Avenue of Spies

avenue-of-spiesAvenue of Spies; The Good, the Bad, and the Ugly

The Good:

I liked this book so much I read the endnotes. And I NEVER read endnotes. It brings you into the lives of the French resistance so that you want to know more – I just didn’t want it to end. So when you are reading it you don’t want the war to end because that will mean the book will end, which is pretty sick when you think about it.

The subtitle gives a fine overview – A True Story of Terror, Espionage, and One American Family’s Heroic Resistance in Nazi-Occupied Paris – good enough.

Avenue of Spies is a page turner, but not a thriller. It’s gritty, and tells the truth in a blunt way, but stopped short of being graphic, which I appreciated.
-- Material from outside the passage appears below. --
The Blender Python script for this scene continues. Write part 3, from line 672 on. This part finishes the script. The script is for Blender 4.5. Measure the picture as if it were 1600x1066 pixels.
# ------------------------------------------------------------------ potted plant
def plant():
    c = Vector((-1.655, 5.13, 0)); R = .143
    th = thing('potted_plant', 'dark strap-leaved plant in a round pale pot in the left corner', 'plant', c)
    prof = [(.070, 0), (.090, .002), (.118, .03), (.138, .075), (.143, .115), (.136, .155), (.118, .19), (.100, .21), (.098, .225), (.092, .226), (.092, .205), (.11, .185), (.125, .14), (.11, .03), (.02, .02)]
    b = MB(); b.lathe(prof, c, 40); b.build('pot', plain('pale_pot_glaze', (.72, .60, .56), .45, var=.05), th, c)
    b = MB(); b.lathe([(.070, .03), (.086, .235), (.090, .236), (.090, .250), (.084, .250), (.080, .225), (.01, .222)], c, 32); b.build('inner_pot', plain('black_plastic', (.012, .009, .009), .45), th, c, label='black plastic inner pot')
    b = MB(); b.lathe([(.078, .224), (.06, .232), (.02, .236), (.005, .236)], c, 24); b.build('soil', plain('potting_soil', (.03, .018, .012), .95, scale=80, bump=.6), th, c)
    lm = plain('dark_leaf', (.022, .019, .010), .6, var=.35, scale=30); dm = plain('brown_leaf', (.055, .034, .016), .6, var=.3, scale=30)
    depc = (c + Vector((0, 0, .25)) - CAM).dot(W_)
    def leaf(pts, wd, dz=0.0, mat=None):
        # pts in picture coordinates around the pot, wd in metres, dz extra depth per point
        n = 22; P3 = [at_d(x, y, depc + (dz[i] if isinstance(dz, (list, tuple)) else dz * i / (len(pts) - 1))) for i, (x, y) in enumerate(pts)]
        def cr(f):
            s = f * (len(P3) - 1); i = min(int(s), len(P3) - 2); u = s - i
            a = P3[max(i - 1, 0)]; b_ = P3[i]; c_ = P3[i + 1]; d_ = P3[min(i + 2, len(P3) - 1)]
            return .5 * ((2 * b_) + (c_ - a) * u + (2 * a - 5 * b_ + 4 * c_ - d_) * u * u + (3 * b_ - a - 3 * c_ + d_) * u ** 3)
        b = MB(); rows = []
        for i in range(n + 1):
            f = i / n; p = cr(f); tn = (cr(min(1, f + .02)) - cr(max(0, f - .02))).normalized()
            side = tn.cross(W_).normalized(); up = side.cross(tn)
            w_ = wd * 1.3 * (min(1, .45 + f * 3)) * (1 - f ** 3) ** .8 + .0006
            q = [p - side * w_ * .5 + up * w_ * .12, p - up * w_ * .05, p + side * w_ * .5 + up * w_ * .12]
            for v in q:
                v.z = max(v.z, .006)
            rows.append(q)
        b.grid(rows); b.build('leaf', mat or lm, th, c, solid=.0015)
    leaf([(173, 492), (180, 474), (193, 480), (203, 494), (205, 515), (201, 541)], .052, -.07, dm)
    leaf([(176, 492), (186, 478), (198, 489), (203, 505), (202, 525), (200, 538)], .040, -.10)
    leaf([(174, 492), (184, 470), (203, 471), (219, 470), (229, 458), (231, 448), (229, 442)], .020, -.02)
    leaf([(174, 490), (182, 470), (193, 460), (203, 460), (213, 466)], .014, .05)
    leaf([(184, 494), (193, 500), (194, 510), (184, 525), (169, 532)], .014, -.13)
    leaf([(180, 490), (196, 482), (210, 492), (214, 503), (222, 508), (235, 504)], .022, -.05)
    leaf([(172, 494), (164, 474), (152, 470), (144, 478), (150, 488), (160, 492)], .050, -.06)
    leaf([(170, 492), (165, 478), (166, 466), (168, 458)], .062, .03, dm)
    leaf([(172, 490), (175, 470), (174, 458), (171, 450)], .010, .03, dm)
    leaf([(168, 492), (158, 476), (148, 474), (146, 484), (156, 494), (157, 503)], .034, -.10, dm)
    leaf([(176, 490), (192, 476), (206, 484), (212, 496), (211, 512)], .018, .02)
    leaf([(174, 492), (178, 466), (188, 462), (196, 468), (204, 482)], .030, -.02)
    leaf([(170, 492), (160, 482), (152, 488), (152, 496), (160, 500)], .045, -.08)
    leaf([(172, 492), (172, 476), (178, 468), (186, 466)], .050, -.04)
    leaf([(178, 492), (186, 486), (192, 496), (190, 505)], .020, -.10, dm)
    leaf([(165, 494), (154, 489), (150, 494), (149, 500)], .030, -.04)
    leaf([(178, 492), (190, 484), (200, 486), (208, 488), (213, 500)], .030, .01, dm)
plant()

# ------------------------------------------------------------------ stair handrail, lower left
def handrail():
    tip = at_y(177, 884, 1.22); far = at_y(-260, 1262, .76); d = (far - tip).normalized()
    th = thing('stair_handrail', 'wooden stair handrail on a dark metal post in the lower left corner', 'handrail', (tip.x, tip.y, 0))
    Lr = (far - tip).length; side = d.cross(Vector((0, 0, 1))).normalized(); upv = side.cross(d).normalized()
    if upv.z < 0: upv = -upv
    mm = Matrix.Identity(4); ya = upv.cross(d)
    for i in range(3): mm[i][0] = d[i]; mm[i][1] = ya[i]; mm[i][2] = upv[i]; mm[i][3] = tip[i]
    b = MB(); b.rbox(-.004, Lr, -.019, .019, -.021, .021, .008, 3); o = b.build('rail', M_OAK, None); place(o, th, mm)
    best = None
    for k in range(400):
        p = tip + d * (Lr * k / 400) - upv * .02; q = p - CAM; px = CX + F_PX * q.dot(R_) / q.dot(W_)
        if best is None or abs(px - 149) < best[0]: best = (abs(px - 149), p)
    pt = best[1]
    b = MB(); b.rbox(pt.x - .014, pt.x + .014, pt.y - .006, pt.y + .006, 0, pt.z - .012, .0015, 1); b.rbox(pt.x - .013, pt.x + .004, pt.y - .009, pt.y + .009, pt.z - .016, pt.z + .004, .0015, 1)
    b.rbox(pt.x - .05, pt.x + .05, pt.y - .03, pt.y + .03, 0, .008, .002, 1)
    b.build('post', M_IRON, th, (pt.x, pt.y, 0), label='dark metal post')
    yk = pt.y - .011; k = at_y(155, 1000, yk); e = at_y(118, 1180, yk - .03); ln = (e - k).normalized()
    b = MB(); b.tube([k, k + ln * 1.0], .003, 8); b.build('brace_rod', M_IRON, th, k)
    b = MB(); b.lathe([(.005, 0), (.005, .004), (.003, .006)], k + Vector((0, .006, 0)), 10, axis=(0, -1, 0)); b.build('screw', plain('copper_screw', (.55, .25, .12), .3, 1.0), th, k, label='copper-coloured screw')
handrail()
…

I want to know what happened, but I’d rather not relive it in my mind. It was more like watching a train wreck than being in one.

 

The Bad:

The Gestapo, the Milice, the SS, the deportations especially of the women and children just as freedom and the end of the war was knocking at the door, the torture, the French citizens that didn’t join the resistance…

 

The Ugly:

The ugliest part of this story, for me, was the end of the war. Both the story of the ship Thielbek, and the lack of guilt of some of the Gestapo and SS officers. Some of the jerks lived to a ripe old age. Although I believe the Bible and in the doctrine of Hell, I’m ordinarily surprised that a loving God would have such a place. Not so much anymore.

 

The Truth:

I was given this book to review it, otherwise I wouldn’t have read it. I thought I knew about WWII and the French resistance. I didn’t. I’ll now be loaning this book out and recommending it to others. My review is honest, in spite of getting the book for free – I don’t want to end up with the SS in the afterlife.